After Louise has locked herself in her bedroom, her sister Josephine’s attempt to coax Louise out of the bedroom is an instance of dramatic irony.
Josephine was kneeling before the closed door with her lips to the keyhole, imploring for admission. “Louise, open the door! I beg; open the door—you will make yourself ill. What are you doing, Louise? For heaven’s sake open the door.” “
Go away. I am not making myself ill.” No; she was drinking in a very elixir of life through that open window.
This exchange is ironic because the reader knows how Louise is actually feeling, while Josephine doesn’t. Josephine thinks that Louise is so upset about her husband, Brently’s, death that she’s making herself sick. But the reader knows that this isn’t the case—Louise is telling the truth when says to Josephine, “I am not making myself ill.” Instead, Louise has quickly moved on from grief to excitement, as she’s realized that her husband’s death means that she’s now free.
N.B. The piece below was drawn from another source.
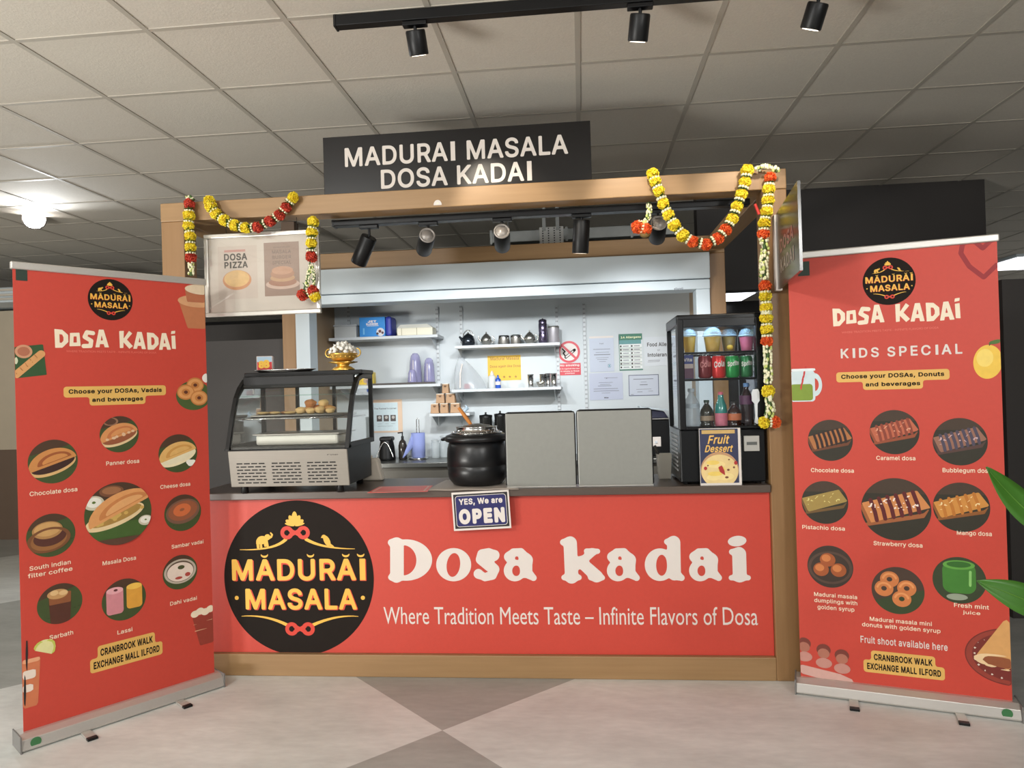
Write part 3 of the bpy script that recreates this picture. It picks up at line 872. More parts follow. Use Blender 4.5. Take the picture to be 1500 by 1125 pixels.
pts = [(988, 175), (978, 247), (975, 317), (965, 388), (950, 462), (945, 530), (955, 862), (958, 924), (962, 995), (962, 1062)] + [to1(*p) for p in ((758, 40), (760, 98), (762, 158), (763, 222), (770, 500), (748, 670), (806, 668))]
t = garland('long vertical marigold and jasmine garland down the right post', pts, 'oyyyyooyyyyyyoyyo', -0.045, CR, gr)
bead_rope('jasmine_rope', [P(900 + x * CR[2], 220 + y * CR[2], -0.045) for x, y in ((945, 562), (955, 640), (945, 730), (952, 825))], t, 11)
bead_rope('jasmine_rope', [P(C2[0] + x * C2[2], C2[1] + y * C2[2], -0.045) for x, y in ((766, 255), (768, 340), (770, 460))], t, 12)
bead_rope('jasmine_rope', [P(C2[0] + x * C2[2], C2[1] + y * C2[2], -0.045) for x, y in ((772, 530), (785, 600), (770, 645))], t, 13)
bead_rope('jasmine_cluster', [P(900 + x * CR[2], 220 + y * CR[2], -0.05) for x, y in ((910, 118), (950, 100), (990, 108), (1035, 135))], t, 14, .010, .014)
g = G(); a = P(1106, 299, -0.05); b = P(1112, 314, -0.05); g.tube([a, b], .007, mat('red_ribbon', (190, 36, 25), .5), 8); g.build('ribbon', t)

CL = (220, 240, 280 / 1050)
garland('dim yellow and red garland swag along the left end of beam', [(325, 205), (335, 235), (362, 275), (408, 310), (465, 338), (525, 352), (590, 348), (660, 315), (712, 280), (745, 240), (785, 185)],
        'yyyyyyrrrry', -0.04, CL, gr, dark=True)
t = garland('yellow and red garland hanging down the left post', [(216, 222), (213, 285), (210, 340), (220, 398), (222, 458), (224, 515)], 'ryyyyr', -0.04, CL, gr, dark=True)
bead_rope('jasmine_rope', [P(220 + x * CL[2], 240 + y * CL[2], -0.04) for x, y in ((226, 545), (226, 580), (226, 615))], t, 21, .008, .012)
bead_rope('jasmine_cluster', [P(220 + x * CL[2], 240 + y * CL[2], -0.04) for x, y in ((205, 185), (222, 180), (240, 200))], t, 22, .005, .006)
t = garland('short garland hanging in front of the white picture frame', [(895, 320), (888, 375), (886, 435), (885, 510), (838, 720), (893, 700), (905, 728)], 'yyyrrry', -0.03, CL, gr, dark=True)
bead_rope('jasmine_rope', [P(220 + x * CL[2], 240 + y * CL[2], -0.03) for x, y in ((885, 560), (870, 620), (858, 680))], t, 23, .006, .010)
bead_rope('jasmine_rope', [P(220 + x * CL[2], 240 + y * CL[2], -0.03) for x, y in ((890, 560), (902, 620), (898, 670))], t, 24, .005, .006)

# =================================================================== PICTURE FRAME UNDER THE LEFT END OF THE BEAM
YF = 0.03
t = thing('picture_frame', 'white framed DOSA PIZZA poster hanging under left of beam', 'picture', (-1.64, YF, 1.86))
SILV = mat('silver_frame', (206, 202, 194), 0.25, metal=0.5)
c4 = [P(*q, YF) for q in ((298, 341), (467, 338), (469, 460), (300, 463))]
x0, x1, z0, z1 = (c4[0].x + c4[3].x) / 2, (c4[1].x + c4[2].x) / 2, (c4[2].z + c4[3].z) / 2, (c4[0].z + c4[1].z) / 2
fw = 0.022
g = G(); g.box(x0, x1, YF, YF + .022, z0, z0 + fw, SILV); g.box(x0, x1, YF, YF + .022, z1 - fw, z1, SILV); g.box(x0, x0 + fw, YF, YF + .022, z0 + fw, z1 - fw, SILV); g.box(x1 - fw, x1, YF, YF + .022, z0 + fw, z1 - fw, SILV)
g.build('frame', t, 0.004)
g = G(); g.box(x0 + fw, x1 - fw, YF + .012, YF + .018, z0 + fw, z1 - fw, mat('mount_board', (192, 182, 170), .6)); g.build('mount', t)
g = G(); g.box(x0 + fw, x1 - fw, YF + .006, YF + .008, z0 + fw, z1 - fw, glass('frame_glass', gloss=.10)); g.build('glazing', t)
W_, H_ = x1 - x0, z1 - z0
fx = lambda u: x0 + W_ * (u / 1400.0); fz = lambda v: z1 - H_ * ((v - 10) / 1000.0)
g = G(face_y(YF + .0118)); 
g.rect(fx(160), fx(640), fz(800), fz(160), 0, mat('poster_pale', (186, 172, 160), .6)); g.rect(fx(240), fx(500), fz(232), fz(205), .0003, mat('poster_rose', (178, 128, 118), .6))
g.text('DOSA', fx(378), fz(292), .0004, DARKC, w=fx(520) - fx(236), h=fz(250) - fz(335), bold=.03); g.text('PIZZA', fx(382), fz(388), .0004, DARKC, w=fx(526) - fx(240), h=fz(350) - fz(428), bold=.03)
rx = (fx(565) - fx(215)) / 2
g.disc(fx(390), fz(572), rx, .0004, mat('poster_crust', (186, 128, 84), .6), 40, (fz(450) - fz(690)) / 2); g.disc(fx(388), fz(555), rx * .88, .0007, mat('poster_cheese', (206, 168, 108), .6, var=.2, scale=50), 40, (fz(450) - fz(690)) / 2 * .84); g.build('pizza_poster', t)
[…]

This gap in understanding emphasizes the difference between people’s expectations of Louise—other characters believe that she’s emotionally fragile and content with being dependent on her husband—and her actual feelings and desires. Josephine’s overprotectiveness and interference seem well-intentioned, but it’s nevertheless an example of how the people in Louise’s life want to control her rather than truly understand and help her.
In this way, the dramatic irony serves two purposes. First, it prompts readers to question whether Louise’s happiness in reaction to her husband’s death is socially or morally acceptable, given that the other characters don’t expect her to feel this way and would presumably be offended if they knew. The story never takes a stance on this—it’s left up to the reader to decide whether Louise is justified in her feelings. The irony also points to how society underestimates Louise (and women of her time more generally), and how the people in her life fail to recognize that her marriage isn’t as important to her as her own independence.